特に90年代の関西での「ポスト・ダウンタウン」という時代を、上手くシンプレ、よゐこ、TKO、のイズ、大阪キッズますだおかだアメリカザリガニらで、「天然素材」や「WACHACHA」に張り合うだけの下地が残っていれば、現在の吉本と松竹の立場は逆転していた可能性もあり得た状況だった。大阪で松竹の若手が出れる番組をやっていた森脇さんが失速して、東京にいち早く進出していたよゐこはともかく、TKOやますだおかだは出られる場所が極端に少ないという状況が大阪で出来てしまった。
結果的に「ポスト・ダウンタウン」世代だったはずの、TKOは全国的なブレイクまで15年以上の歳月がかかり、よゐこも早期の全国的な露出こそ出来ていたけど、濱口さんも有野さんも本質的なパーソナリティを発揮出来るようになった仕事を得るには、10年以上かかることになってしまった。
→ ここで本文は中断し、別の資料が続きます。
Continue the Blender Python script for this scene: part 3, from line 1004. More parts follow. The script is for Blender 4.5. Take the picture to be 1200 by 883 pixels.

そしてますだおかだは「M-1グランプリ」、安田大サーカスも「松紳」と、共に吉本興業制作の番組が、本当の意味でのブレイクのきっかけとなったし、オセロの松嶋は結局二世代上の鶴瓶に引き上げられる結果となった。
やっぱり90年代が、吉本と松竹が大きく明暗を分ける結果になったんだなと言うのを、改めて考えさせられました。